▶ [Exercise task] Retype every line from the top of the entries down to the one with "R = random.uniform", both included, and skip the pictures.

Records from a dataset
◇ ◇ ◇
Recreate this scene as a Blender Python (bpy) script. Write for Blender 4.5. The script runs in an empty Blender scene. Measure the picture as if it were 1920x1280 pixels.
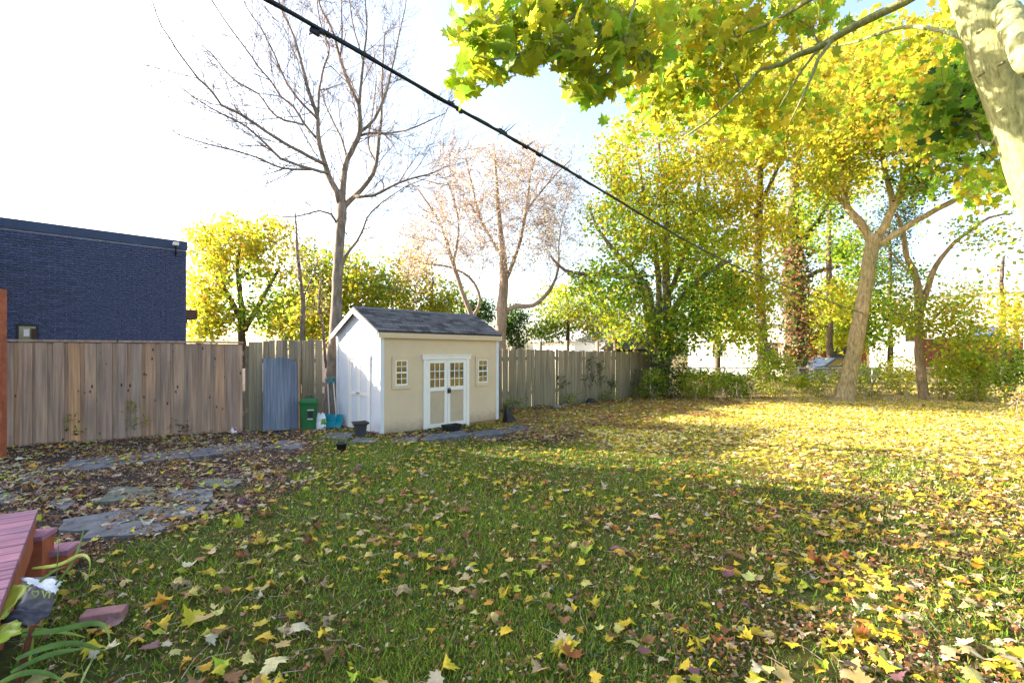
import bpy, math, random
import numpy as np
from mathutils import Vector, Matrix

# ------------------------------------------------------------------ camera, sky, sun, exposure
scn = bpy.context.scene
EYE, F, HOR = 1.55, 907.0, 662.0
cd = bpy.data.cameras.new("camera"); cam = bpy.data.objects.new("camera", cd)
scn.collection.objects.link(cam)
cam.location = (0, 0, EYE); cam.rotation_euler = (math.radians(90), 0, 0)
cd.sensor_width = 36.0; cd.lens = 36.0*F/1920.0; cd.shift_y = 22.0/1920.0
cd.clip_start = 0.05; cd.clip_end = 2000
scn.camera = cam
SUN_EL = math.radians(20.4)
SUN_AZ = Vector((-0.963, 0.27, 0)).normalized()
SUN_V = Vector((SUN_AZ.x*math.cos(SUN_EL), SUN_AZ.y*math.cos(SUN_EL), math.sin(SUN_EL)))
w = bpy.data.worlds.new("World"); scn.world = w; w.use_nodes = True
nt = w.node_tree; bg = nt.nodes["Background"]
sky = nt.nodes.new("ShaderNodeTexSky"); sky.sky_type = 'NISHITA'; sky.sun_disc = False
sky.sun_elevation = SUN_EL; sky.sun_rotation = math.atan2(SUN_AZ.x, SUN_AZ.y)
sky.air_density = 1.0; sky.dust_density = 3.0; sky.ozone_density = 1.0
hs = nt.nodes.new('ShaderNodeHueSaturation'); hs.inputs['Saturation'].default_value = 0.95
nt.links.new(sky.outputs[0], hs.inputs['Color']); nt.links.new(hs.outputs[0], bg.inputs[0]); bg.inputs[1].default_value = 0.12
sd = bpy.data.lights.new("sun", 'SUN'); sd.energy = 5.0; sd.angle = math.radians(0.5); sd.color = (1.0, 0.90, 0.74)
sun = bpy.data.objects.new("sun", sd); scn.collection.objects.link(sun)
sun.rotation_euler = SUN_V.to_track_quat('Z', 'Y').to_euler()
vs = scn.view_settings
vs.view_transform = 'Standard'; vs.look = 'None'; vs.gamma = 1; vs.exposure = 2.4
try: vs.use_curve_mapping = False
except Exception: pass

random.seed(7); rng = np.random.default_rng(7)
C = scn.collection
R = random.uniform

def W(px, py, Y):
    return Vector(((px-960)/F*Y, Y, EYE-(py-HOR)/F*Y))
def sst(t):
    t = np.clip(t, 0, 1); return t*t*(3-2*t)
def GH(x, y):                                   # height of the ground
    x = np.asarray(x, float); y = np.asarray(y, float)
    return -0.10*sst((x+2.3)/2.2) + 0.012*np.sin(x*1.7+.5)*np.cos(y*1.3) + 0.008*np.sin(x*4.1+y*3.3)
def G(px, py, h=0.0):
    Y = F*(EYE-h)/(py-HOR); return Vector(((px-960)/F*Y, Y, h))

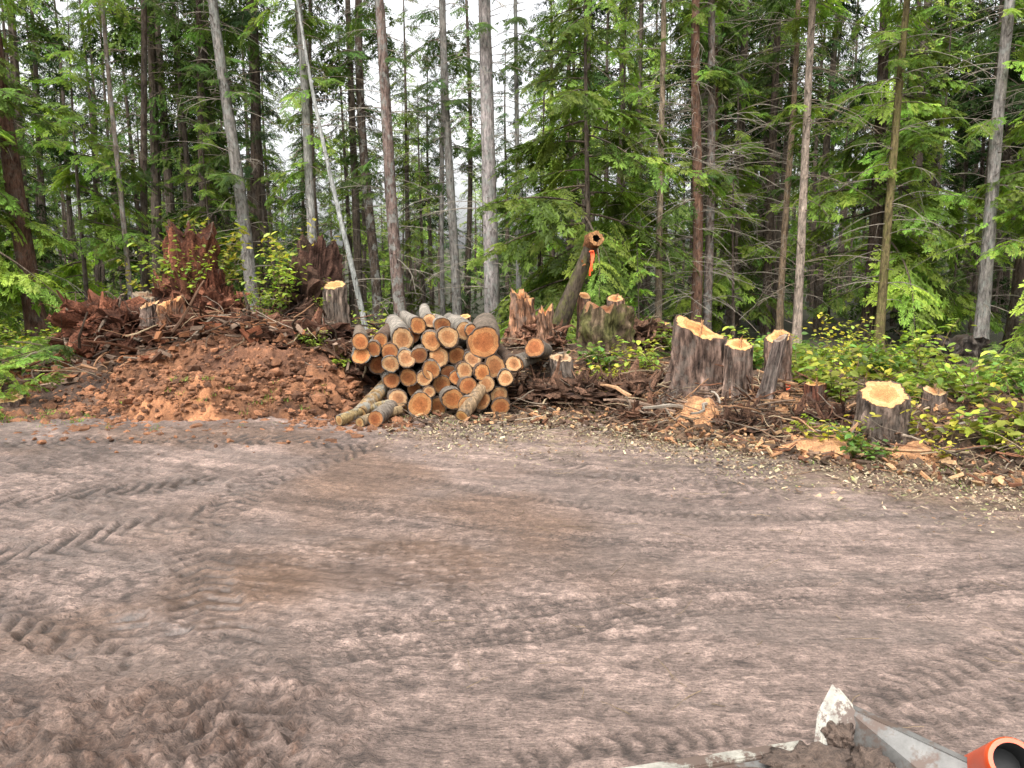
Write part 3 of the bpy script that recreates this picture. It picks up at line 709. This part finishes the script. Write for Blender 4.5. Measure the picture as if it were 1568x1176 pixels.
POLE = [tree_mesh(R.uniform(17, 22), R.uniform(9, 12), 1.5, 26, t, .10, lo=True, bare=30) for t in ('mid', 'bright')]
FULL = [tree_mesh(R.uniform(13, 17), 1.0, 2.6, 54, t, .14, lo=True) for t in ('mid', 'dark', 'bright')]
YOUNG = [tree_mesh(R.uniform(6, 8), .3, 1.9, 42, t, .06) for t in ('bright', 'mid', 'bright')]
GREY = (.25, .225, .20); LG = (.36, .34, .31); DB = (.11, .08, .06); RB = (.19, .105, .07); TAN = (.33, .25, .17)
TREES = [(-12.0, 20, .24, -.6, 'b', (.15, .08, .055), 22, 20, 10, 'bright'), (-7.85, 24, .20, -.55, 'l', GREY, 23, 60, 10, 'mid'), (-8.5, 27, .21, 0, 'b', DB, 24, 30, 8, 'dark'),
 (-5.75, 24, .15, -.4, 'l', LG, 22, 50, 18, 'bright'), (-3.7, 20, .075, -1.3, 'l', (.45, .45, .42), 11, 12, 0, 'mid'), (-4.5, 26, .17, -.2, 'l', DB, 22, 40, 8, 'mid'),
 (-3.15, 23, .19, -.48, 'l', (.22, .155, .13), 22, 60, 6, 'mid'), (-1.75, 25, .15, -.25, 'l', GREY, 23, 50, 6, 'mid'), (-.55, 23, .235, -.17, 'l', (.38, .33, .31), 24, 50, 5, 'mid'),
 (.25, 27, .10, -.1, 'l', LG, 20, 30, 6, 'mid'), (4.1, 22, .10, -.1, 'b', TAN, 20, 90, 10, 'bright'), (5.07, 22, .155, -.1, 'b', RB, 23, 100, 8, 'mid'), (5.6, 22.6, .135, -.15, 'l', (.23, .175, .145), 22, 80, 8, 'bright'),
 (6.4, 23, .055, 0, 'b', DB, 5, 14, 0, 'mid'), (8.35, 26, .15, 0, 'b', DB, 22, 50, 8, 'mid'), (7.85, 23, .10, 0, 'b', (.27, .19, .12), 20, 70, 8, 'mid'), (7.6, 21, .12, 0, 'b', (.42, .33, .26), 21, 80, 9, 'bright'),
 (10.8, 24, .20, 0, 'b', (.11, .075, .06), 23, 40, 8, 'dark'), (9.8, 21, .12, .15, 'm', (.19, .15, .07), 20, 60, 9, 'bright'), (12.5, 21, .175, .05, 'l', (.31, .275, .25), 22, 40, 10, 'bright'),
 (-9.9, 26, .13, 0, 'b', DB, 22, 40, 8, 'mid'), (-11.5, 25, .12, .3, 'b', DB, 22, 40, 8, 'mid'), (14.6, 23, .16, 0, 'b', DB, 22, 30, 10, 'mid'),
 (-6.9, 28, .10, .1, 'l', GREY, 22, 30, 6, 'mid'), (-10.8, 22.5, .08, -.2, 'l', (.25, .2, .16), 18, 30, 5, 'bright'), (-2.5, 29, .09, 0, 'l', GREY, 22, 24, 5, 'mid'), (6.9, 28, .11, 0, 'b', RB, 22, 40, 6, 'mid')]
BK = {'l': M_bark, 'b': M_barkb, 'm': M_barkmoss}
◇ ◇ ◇
▶ [Response to the exercise]
Recreate this scene as a Blender Python (bpy) script. Write for Blender 4.5. The script runs in an empty Blender scene. Measure the picture as if it were 1920x1280 pixels.
import bpy, math, random
import numpy as np
from mathutils import Vector, Matrix

# ------------------------------------------------------------------ camera, sky, sun, exposure
scn = bpy.context.scene
EYE, F, HOR = 1.55, 907.0, 662.0
cd = bpy.data.cameras.new("camera"); cam = bpy.data.objects.new("camera", cd)
scn.collection.objects.link(cam)
cam.location = (0, 0, EYE); cam.rotation_euler = (math.radians(90), 0, 0)
cd.sensor_width = 36.0; cd.lens = 36.0*F/1920.0; cd.shift_y = 22.0/1920.0
cd.clip_start = 0.05; cd.clip_end = 2000
scn.camera = cam
SUN_EL = math.radians(20.4)
SUN_AZ = Vector((-0.963, 0.27, 0)).normalized()
SUN_V = Vector((SUN_AZ.x*math.cos(SUN_EL), SUN_AZ.y*math.cos(SUN_EL), math.sin(SUN_EL)))
w = bpy.data.worlds.new("World"); scn.world = w; w.use_nodes = True
nt = w.node_tree; bg = nt.nodes["Background"]
sky = nt.nodes.new("ShaderNodeTexSky"); sky.sky_type = 'NISHITA'; sky.sun_disc = False
sky.sun_elevation = SUN_EL; sky.sun_rotation = math.atan2(SUN_AZ.x, SUN_AZ.y)
sky.air_density = 1.0; sky.dust_density = 3.0; sky.ozone_density = 1.0
hs = nt.nodes.new('ShaderNodeHueSaturation'); hs.inputs['Saturation'].default_value = 0.95
nt.links.new(sky.outputs[0], hs.inputs['Color']); nt.links.new(hs.outputs[0], bg.inputs[0]); bg.inputs[1].default_value = 0.12
sd = bpy.data.lights.new("sun", 'SUN'); sd.energy = 5.0; sd.angle = math.radians(0.5); sd.color = (1.0, 0.90, 0.74)
sun = bpy.data.objects.new("sun", sd); scn.collection.objects.link(sun)
sun.rotation_euler = SUN_V.to_track_quat('Z', 'Y').to_euler()
vs = scn.view_settings
vs.view_transform = 'Standard'; vs.look = 'None'; vs.gamma = 1; vs.exposure = 2.4
try: vs.use_curve_mapping = False
except Exception: pass

random.seed(7); rng = np.random.default_rng(7)
C = scn.collection
R = random.uniform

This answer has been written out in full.